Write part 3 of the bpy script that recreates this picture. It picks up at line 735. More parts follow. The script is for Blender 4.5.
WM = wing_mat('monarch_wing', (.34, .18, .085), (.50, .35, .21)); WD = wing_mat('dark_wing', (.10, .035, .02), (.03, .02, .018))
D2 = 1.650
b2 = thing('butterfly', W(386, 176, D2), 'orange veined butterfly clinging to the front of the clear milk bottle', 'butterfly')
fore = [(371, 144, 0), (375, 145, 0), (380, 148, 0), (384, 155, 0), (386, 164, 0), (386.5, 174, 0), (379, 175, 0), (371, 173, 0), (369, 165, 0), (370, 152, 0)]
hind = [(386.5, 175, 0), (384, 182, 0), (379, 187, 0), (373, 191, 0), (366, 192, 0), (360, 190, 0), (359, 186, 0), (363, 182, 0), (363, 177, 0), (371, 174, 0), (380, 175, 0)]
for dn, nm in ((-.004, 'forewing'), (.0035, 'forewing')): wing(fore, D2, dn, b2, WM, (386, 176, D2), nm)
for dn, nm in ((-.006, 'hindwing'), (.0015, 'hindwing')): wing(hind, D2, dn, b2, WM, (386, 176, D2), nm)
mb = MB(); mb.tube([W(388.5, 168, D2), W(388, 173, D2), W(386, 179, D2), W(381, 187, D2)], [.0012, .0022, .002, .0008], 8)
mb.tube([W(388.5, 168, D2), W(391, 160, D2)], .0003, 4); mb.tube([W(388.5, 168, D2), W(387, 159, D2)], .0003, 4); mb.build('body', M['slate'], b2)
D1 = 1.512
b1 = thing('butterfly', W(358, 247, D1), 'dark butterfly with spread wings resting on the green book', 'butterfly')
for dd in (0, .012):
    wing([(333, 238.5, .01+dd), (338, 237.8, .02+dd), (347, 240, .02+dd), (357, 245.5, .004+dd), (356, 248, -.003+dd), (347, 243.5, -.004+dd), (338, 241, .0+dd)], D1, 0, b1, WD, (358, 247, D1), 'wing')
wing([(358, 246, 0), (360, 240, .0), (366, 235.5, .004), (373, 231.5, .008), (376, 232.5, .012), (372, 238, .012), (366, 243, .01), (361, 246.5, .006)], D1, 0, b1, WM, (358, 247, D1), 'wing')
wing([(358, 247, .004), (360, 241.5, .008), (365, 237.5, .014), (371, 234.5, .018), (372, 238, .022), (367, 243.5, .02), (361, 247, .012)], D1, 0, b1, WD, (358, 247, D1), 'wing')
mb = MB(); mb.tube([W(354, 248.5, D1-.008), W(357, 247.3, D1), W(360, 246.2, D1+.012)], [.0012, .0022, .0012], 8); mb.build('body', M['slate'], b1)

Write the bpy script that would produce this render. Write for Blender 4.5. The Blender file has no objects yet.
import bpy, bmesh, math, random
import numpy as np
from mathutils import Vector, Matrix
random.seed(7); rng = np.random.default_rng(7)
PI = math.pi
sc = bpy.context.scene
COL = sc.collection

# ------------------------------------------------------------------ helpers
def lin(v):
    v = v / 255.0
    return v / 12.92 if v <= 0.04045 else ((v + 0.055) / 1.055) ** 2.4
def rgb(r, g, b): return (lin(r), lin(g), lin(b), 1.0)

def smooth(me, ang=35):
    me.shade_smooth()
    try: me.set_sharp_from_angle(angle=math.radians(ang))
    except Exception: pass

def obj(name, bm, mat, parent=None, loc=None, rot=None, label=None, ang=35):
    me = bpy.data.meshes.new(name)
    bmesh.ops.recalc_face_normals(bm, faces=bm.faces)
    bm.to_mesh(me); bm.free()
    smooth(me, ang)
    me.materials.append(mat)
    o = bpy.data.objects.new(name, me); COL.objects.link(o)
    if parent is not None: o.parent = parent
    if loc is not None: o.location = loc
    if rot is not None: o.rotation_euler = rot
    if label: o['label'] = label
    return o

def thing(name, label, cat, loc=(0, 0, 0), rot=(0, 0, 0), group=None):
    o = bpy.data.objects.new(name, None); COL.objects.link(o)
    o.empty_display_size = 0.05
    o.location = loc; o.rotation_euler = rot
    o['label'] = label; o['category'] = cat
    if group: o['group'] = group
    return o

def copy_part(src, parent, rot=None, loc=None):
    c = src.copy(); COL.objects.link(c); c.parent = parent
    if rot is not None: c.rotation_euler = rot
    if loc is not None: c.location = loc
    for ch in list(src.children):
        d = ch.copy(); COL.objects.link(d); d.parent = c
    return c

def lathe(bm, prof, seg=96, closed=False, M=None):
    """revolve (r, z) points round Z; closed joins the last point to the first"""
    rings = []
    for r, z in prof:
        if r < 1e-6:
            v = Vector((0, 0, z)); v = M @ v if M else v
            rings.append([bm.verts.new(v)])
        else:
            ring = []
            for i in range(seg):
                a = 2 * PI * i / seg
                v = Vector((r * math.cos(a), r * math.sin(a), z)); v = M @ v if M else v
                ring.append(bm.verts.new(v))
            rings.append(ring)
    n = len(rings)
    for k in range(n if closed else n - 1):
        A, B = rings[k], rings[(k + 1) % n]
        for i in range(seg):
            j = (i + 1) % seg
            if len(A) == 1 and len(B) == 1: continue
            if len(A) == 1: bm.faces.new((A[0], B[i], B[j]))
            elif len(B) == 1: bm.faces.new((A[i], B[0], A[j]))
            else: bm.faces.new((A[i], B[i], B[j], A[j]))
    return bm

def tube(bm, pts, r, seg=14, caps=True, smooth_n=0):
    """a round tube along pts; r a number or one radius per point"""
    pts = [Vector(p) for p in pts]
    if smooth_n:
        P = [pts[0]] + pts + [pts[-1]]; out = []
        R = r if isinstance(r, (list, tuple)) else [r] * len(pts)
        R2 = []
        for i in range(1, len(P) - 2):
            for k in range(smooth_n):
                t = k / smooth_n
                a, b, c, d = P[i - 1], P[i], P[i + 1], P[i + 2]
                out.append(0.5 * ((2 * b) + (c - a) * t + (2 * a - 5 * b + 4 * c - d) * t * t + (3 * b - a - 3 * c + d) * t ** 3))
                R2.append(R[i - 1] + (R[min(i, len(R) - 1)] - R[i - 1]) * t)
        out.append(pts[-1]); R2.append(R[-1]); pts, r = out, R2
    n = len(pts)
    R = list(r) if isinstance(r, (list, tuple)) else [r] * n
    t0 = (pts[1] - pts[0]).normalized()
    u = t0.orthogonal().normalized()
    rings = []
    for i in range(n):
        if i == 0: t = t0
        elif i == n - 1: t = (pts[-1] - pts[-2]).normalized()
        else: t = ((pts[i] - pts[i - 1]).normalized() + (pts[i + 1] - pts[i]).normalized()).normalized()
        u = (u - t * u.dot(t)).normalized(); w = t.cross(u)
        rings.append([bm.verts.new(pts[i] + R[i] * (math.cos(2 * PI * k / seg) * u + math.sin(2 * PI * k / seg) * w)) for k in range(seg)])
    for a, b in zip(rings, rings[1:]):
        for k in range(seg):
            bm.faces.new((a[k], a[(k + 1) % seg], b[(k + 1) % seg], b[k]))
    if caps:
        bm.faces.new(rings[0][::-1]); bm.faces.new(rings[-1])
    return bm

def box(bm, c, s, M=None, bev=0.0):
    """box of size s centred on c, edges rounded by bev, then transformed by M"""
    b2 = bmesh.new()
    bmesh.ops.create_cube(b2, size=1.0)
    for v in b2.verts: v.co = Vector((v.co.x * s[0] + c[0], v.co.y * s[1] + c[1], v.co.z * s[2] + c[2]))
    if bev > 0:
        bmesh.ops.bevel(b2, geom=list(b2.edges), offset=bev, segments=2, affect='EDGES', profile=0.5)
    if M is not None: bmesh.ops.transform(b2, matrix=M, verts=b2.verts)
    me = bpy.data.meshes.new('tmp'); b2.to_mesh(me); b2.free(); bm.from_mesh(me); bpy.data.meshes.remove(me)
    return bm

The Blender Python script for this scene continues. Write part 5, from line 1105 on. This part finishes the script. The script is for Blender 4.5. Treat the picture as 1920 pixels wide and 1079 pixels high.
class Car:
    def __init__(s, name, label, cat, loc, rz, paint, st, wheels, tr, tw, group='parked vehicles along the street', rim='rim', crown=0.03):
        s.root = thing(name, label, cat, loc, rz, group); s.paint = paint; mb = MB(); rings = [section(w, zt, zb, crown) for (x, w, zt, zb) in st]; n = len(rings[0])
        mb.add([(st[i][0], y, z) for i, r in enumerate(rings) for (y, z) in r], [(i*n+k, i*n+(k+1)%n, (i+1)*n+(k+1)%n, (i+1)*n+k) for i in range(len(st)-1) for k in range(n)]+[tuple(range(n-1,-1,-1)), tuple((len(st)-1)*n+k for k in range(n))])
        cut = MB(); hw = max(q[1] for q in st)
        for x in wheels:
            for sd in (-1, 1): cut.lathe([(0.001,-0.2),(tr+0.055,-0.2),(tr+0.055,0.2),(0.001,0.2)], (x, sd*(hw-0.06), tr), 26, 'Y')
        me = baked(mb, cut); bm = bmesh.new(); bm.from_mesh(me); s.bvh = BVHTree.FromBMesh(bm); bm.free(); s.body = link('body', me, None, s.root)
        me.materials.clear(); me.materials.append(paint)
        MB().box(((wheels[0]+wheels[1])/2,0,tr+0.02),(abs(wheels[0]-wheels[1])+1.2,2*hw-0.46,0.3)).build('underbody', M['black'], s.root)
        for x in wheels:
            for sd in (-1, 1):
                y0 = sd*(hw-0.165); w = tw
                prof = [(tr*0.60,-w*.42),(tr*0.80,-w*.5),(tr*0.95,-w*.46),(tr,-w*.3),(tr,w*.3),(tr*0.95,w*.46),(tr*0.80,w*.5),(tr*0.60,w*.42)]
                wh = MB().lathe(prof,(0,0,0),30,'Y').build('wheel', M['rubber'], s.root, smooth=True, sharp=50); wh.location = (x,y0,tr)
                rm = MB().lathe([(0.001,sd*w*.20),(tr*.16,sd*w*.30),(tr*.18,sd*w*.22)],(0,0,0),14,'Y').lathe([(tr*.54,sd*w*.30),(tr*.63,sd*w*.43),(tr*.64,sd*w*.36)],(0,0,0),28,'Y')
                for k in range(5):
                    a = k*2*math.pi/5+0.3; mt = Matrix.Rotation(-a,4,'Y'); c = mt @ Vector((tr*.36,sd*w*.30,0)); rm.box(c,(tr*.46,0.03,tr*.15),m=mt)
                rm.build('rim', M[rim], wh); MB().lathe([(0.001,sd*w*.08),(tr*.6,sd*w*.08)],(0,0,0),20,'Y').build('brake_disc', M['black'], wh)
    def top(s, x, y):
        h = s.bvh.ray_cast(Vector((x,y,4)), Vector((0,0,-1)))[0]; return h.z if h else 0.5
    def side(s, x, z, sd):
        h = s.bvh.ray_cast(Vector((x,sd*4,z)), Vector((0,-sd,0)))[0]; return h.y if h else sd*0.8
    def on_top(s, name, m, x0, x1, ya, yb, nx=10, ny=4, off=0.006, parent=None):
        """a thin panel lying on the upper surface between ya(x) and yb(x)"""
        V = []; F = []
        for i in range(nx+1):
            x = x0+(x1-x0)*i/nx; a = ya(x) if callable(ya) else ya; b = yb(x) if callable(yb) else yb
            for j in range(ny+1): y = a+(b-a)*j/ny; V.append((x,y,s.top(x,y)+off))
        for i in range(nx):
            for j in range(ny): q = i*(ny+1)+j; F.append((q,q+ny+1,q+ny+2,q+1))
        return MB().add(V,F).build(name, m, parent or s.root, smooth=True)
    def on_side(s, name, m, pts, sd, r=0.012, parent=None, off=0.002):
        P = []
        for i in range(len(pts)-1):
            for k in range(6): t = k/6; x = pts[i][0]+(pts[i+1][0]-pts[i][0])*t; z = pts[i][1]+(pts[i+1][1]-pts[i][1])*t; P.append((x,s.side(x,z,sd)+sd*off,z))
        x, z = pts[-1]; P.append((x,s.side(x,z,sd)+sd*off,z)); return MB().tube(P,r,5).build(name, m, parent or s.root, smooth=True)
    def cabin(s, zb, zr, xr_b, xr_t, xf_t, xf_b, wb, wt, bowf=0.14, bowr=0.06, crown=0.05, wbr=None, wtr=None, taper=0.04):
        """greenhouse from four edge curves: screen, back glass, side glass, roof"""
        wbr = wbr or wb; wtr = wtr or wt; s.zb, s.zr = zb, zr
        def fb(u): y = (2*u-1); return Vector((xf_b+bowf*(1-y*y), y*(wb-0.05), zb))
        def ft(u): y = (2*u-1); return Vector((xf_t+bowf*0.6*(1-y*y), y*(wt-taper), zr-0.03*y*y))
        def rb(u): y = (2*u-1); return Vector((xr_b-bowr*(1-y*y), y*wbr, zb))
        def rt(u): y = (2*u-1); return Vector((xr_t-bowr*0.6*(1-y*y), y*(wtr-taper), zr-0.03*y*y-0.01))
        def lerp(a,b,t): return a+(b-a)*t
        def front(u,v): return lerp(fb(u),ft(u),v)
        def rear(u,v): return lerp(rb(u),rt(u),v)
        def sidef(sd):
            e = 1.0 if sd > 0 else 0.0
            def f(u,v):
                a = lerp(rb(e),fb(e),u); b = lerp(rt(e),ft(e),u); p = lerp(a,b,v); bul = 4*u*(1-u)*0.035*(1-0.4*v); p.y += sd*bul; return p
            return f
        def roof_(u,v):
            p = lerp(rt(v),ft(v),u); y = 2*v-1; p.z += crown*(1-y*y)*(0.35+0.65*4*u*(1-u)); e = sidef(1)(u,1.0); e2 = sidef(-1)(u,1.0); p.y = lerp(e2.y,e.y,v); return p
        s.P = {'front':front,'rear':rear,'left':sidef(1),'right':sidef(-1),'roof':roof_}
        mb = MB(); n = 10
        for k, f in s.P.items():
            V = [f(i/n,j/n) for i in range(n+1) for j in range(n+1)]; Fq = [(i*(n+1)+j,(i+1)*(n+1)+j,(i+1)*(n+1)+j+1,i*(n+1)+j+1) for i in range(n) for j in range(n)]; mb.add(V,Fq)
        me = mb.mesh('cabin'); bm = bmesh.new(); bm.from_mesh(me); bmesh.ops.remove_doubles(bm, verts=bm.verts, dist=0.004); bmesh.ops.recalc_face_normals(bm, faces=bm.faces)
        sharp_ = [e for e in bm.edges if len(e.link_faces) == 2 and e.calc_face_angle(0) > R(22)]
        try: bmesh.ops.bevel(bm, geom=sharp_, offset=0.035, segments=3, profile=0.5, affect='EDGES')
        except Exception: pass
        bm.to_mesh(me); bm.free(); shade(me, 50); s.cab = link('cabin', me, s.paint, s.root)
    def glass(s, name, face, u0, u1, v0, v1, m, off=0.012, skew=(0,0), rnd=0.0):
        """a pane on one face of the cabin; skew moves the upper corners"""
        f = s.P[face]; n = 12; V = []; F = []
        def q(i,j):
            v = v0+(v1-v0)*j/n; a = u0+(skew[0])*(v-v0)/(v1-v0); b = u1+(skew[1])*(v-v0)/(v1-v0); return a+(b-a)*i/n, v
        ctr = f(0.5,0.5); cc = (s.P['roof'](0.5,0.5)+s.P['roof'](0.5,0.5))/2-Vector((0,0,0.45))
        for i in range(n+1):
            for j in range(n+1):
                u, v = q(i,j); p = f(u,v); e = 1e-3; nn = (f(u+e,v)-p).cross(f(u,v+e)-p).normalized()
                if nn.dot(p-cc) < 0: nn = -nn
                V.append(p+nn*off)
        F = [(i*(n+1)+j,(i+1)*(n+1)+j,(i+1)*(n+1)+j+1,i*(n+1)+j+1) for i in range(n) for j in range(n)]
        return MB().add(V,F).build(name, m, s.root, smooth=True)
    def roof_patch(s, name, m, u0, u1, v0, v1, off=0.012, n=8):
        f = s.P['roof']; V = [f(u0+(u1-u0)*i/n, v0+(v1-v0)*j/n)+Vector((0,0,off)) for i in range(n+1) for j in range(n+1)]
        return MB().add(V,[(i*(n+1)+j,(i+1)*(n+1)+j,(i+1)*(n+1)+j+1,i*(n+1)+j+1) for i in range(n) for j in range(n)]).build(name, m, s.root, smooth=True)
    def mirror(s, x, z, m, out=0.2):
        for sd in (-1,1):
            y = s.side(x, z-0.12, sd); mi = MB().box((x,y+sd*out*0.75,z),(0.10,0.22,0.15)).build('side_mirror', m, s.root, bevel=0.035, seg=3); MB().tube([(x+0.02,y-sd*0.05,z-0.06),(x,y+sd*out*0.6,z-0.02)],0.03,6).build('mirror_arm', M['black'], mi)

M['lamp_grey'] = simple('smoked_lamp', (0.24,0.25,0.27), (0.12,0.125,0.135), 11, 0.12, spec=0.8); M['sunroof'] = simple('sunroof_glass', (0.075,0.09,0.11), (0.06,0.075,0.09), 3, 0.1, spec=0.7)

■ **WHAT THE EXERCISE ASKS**
Above are the lines; repeat exactly the ones from the line containing "Write the bpy" down to the line containing "COL = sc.collection", both inclusive.

■ **WRITTEN RESPONSE**
Write the bpy script that would produce this render. Write for Blender 4.5. The Blender file has no objects yet.
import bpy, bmesh, math, random
import numpy as np
from mathutils import Vector, Matrix
random.seed(7); rng = np.random.default_rng(7)
PI = math.pi
sc = bpy.context.scene
COL = sc.collection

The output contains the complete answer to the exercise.